* _Requirement_
Repeat the data below exactly, dropping any pictures it holds.

* _Data_
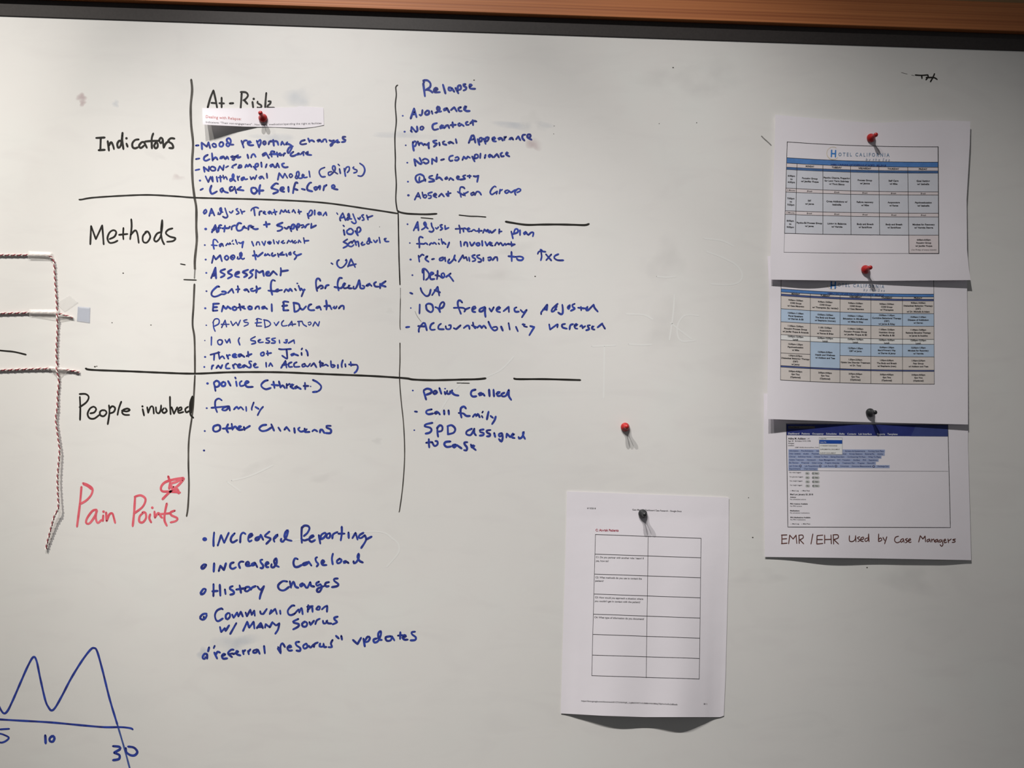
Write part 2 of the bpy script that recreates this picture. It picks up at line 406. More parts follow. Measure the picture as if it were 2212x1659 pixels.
traced('handwriting', "158,180 163,300 160,425;155,152 220,152 252,185 225,240 155,290;268,355 310,345 330,310 305,285 265,305 240,360 260,405 310,410 365,370;395,320 370,340 375,375 410,385 440,350 425,325 395,322;465,270 470,350 452,470;468,310 500,280 530,300 515,340 475,355;595,232 570,300 555,372;600,325 650,335 685,320 660,305 615,320 605,350 630,370 680,372;820,310 828,345 835,378;868,290 878,350;878,350 905,285 930,290 938,358;960,290 965,340 990,355 1010,320 1015,270;1045,300 1025,330 1045,352 1075,330 1060,300;1108,180 1110,280 1115,365;1125,290 1150,360;1150,360 1185,290;1195,330 1230,315 1225,290 1195,310 1200,350 1250,340;1300,285 1270,310 1280,345 1310,330;1345,175 1325,230 1318,300 1325,370 1355,402;1352,185 1345,260 1332,350;1340,200 1332,330",
       CI, 3.9, 'black', 'black handwritten heading People involved', [(818,282)])
traced('handwriting', "175,1130 160,1300 128,1550;190,1092 240,1110 290,1150 280,1210 230,1270 165,1310;195,1100 240,1122 280,1155;335,1370 290,1385 235,1460 225,1510 260,1515 310,1450 340,1380;335,1380 325,1450 345,1510 385,1480;405,1430 400,1490;435,1400 440,1490;440,1490 470,1420 500,1410 515,1450 530,1510;740,1240 730,1400 715,1545;735,1235 800,1220 850,1260 820,1340 730,1410;830,1400 790,1440 785,1495 820,1505 855,1460 850,1405 820,1398;900,1420 890,1460 910,1505;945,1390 950,1455;950,1455 985,1405 1010,1440 1025,1455;1075,1305 1055,1400 1050,1480 1075,1540;985,1420 1110,1408;1160,1380 1115,1400 1125,1430 1185,1460 1170,1490 1115,1505",
       CI, 4.8, 'pink', 'pink red handwritten heading Pain Points', [(408,1392),(922,1350)])
traced('drawn_star', "1090,1020 1110,1080 1135,1150 1190,1190 1215,1190;1250,1035 1160,1050 1060,1080 1015,1130 1025,1175 1100,1180 1205,1185;1255,1042 1200,1110 1100,1190 1030,1260;1240,1035 1180,1075 1120,1095;1140,1130 1190,1160 1200,1200;1110,1090 1100,1150;1245,1060 1190,1120",
       CI, 5.2, 'pink', 'pink scribbled star above Pain Points')
traced('handwriting', "215,320 240,230 270,155;270,155 290,240 305,322;250,275 295,278;348,225 348,318;325,278 372,280;425,280 460,278;540,185 535,260 530,325;530,172 580,175 600,205 575,240 555,250;565,250 595,285;643,265 650,322;692,262 690,275 710,288 728,300 725,318 700,325 692,318;775,180 768,260 765,322;795,260 818,262 810,285 790,300 785,315 810,322 850,322",
       CA, 4.4, 'black', 'black handwritten heading At-Risk', [(655,237)])
traced('handwriting', "548,440 640,445 740,438;645,445 650,492;740,438 745,465 712,512;715,478 800,478 850,485 882,508;842,420 815,480 780,542",
       CL, 3.2, 'black', 'small black scrawled mark near the upper right corner')
traced('drawn_line', "335,402 425,425;490,440 530,448", CL, 1.2, 'grey', 'faint grey strokes left of the black scrawl')

# ---- blue note lines
# crops: k scaled so that listed numbers are tenths of crop pixels (T) or crop pixels (U)
T1, T2 = Crop(420,285,1.0055), Crop(600,285,1.0055)
T3, T4, T5 = Crop(860,170,1.106), Crop(860,280,1.037), Crop(1000,280,1.106)
T6, T7 = Crop(430,440,1.0533), Crop(630,440,1.0055)
U1, U2, U3, U4 = Crop(430,570,5.773), Crop(640,590,5.773), Crop(430,680,5.773), Crop(600,680,6.35)
U5, U6, U7, U8 = Crop(870,470,6.35), Crop(1050,480,6.35), Crop(870,570,5.773), Crop(1080,640,5.29)
U9, UA, UB, UC = Crop(430,810,4.233), Crop(880,825,4.704), Crop(430,1130,5.773), Crop(600,1130,5.773)
UD, UE = Crop(430,1290,5.773), Crop(600,1290,4.097)
def N(label, *parts, dots=(), w=3.7):
    w *= 1.16
    """a handwritten note traced stroke by stroke"""
    ink = Ink()
    for cr, st in parts:
        for s in parse(st): ink.stroke([cr(*p) for p in s], w, var=.10)
    for cr, x, y, r in dots:
        a, b = cr(x, y); ink.dot(a, b, r, sy=.85)
    ink.build('handwriting', M['blue'], wb, label)
N('blue note Mood reporting changes',
  (T1,"3,29.5 9,29;16.5,37.5 15.5,23;15.5,23 27,32;27,32 30.5,22;30.5,22 34,35;41,25 38.5,28 42,32.5 47,32 46,27 42,25;57,22 54,26 55,31 60,31.5 63,26 60,22 57,22;71,24 69,28 73,31.5 77,27 79,19 75,13.5 70,16.5 72,22 78,27 85,27.5;102,19 107,34;104.5,27 108,19 114,18.5;115,23.5 123,23 121,20.5 116,22 117,27 122,29 128,28.5;135,19 140.5,33.5;137,22 143,17 144,24 140,32;151,20 149,24 152,27.5 155,24 153,20 151,20;161,27 163,21 168,19.5;171,17 172.5,30;165,21 178,20 181,24 182,28;188,28 190.5,21;190.5,21 195,28;202,22 198,27 203,26 208,28 212,32 208,41 204,46 202,42 206,34 214,31"),
  (T2,"59,17.5 51,20 48.5,25 53,27 62,25.5;66,14 69,22;68,20 74,18 79,21;92,17 86,18 88,21 92,18 95,22;98,21 99,17 104,16 106,22;112,18 117,20 122,18;122,18 119,27 115,31 114,28 119,24 124,22;124,22 130,17 131,20 128,23 134,22;147,10.5 141,11 142,15 147,17.5 146,20.5 139,22"))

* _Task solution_
Write part 2 of the bpy script that recreates this picture. It picks up at line 406. More parts follow. Measure the picture as if it were 2212x1659 pixels.
traced('handwriting', "158,180 163,300 160,425;155,152 220,152 252,185 225,240 155,290;268,355 310,345 330,310 305,285 265,305 240,360 260,405 310,410 365,370;395,320 370,340 375,375 410,385 440,350 425,325 395,322;465,270 470,350 452,470;468,310 500,280 530,300 515,340 475,355;595,232 570,300 555,372;600,325 650,335 685,320 660,305 615,320 605,350 630,370 680,372;820,310 828,345 835,378;868,290 878,350;878,350 905,285 930,290 938,358;960,290 965,340 990,355 1010,320 1015,270;1045,300 1025,330 1045,352 1075,330 1060,300;1108,180 1110,280 1115,365;1125,290 1150,360;1150,360 1185,290;1195,330 1230,315 1225,290 1195,310 1200,350 1250,340;1300,285 1270,310 1280,345 1310,330;1345,175 1325,230 1318,300 1325,370 1355,402;1352,185 1345,260 1332,350;1340,200 1332,330",
       CI, 3.9, 'black', 'black handwritten heading People involved', [(818,282)])
traced('handwriting', "175,1130 160,1300 128,1550;190,1092 240,1110 290,1150 280,1210 230,1270 165,1310;195,1100 240,1122 280,1155;335,1370 290,1385 235,1460 225,1510 260,1515 310,1450 340,1380;335,1380 325,1450 345,1510 385,1480;405,1430 400,1490;435,1400 440,1490;440,1490 470,1420 500,1410 515,1450 530,1510;740,1240 730,1400 715,1545;735,1235 800,1220 850,1260 820,1340 730,1410;830,1400 790,1440 785,1495 820,1505 855,1460 850,1405 820,1398;900,1420 890,1460 910,1505;945,1390 950,1455;950,1455 985,1405 1010,1440 1025,1455;1075,1305 1055,1400 1050,1480 1075,1540;985,1420 1110,1408;1160,1380 1115,1400 1125,1430 1185,1460 1170,1490 1115,1505",
       CI, 4.8, 'pink', 'pink red handwritten heading Pain Points', [(408,1392),(922,1350)])
traced('drawn_star', "1090,1020 1110,1080 1135,1150 1190,1190 1215,1190;1250,1035 1160,1050 1060,1080 1015,1130 1025,1175 1100,1180 1205,1185;1255,1042 1200,1110 1100,1190 1030,1260;1240,1035 1180,1075 1120,1095;1140,1130 1190,1160 1200,1200;1110,1090 1100,1150;1245,1060 1190,1120",
       CI, 5.2, 'pink', 'pink scribbled star above Pain Points')
traced('handwriting', "215,320 240,230 270,155;270,155 290,240 305,322;250,275 295,278;348,225 348,318;325,278 372,280;425,280 460,278;540,185 535,260 530,325;530,172 580,175 600,205 575,240 555,250;565,250 595,285;643,265 650,322;692,262 690,275 710,288 728,300 725,318 700,325 692,318;775,180 768,260 765,322;795,260 818,262 810,285 790,300 785,315 810,322 850,322",
       CA, 4.4, 'black', 'black handwritten heading At-Risk', [(655,237)])
traced('handwriting', "548,440 640,445 740,438;645,445 650,492;740,438 745,465 712,512;715,478 800,478 850,485 882,508;842,420 815,480 780,542",
       CL, 3.2, 'black', 'small black scrawled mark near the upper right corner')
traced('drawn_line', "335,402 425,425;490,440 530,448", CL, 1.2, 'grey', 'faint grey strokes left of the black scrawl')

# ---- blue note lines
# crops: k scaled so that listed numbers are tenths of crop pixels (T) or crop pixels (U)
T1, T2 = Crop(420,285,1.0055), Crop(600,285,1.0055)
T3, T4, T5 = Crop(860,170,1.106), Crop(860,280,1.037), Crop(1000,280,1.106)
T6, T7 = Crop(430,440,1.0533), Crop(630,440,1.0055)
U1, U2, U3, U4 = Crop(430,570,5.773), Crop(640,590,5.773), Crop(430,680,5.773), Crop(600,680,6.35)
U5, U6, U7, U8 = Crop(870,470,6.35), Crop(1050,480,6.35), Crop(870,570,5.773), Crop(1080,640,5.29)
U9, UA, UB, UC = Crop(430,810,4.233), Crop(880,825,4.704), Crop(430,1130,5.773), Crop(600,1130,5.773)
UD, UE = Crop(430,1290,5.773), Crop(600,1290,4.097)
def N(label, *parts, dots=(), w=3.7):
    w *= 1.16
    """a handwritten note traced stroke by stroke"""
    ink = Ink()
    for cr, st in parts:
        for s in parse(st): ink.stroke([cr(*p) for p in s], w, var=.10)
    for cr, x, y, r in dots:
        a, b = cr(x, y); ink.dot(a, b, r, sy=.85)
    ink.build('handwriting', M['blue'], wb, label)
N('blue note Mood reporting changes',
  (T1,"3,29.5 9,29;16.5,37.5 15.5,23;15.5,23 27,32;27,32 30.5,22;30.5,22 34,35;41,25 38.5,28 42,32.5 47,32 46,27 42,25;57,22 54,26 55,31 60,31.5 63,26 60,22 57,22;71,24 69,28 73,31.5 77,27 79,19 75,13.5 70,16.5 72,22 78,27 85,27.5;102,19 107,34;104.5,27 108,19 114,18.5;115,23.5 123,23 121,20.5 116,22 117,27 122,29 128,28.5;135,19 140.5,33.5;137,22 143,17 144,24 140,32;151,20 149,24 152,27.5 155,24 153,20 151,20;161,27 163,21 168,19.5;171,17 172.5,30;165,21 178,20 181,24 182,28;188,28 190.5,21;190.5,21 195,28;202,22 198,27 203,26 208,28 212,32 208,41 204,46 202,42 206,34 214,31"),
  (T2,"59,17.5 51,20 48.5,25 53,27 62,25.5;66,14 69,22;68,20 74,18 79,21;92,17 86,18 88,21 92,18 95,22;98,21 99,17 104,16 106,22;112,18 117,20 122,18;122,18 119,27 115,31 114,28 119,24 124,22;124,22 130,17 131,20 128,23 134,22;147,10.5 141,11 142,15 147,17.5 146,20.5 139,22"))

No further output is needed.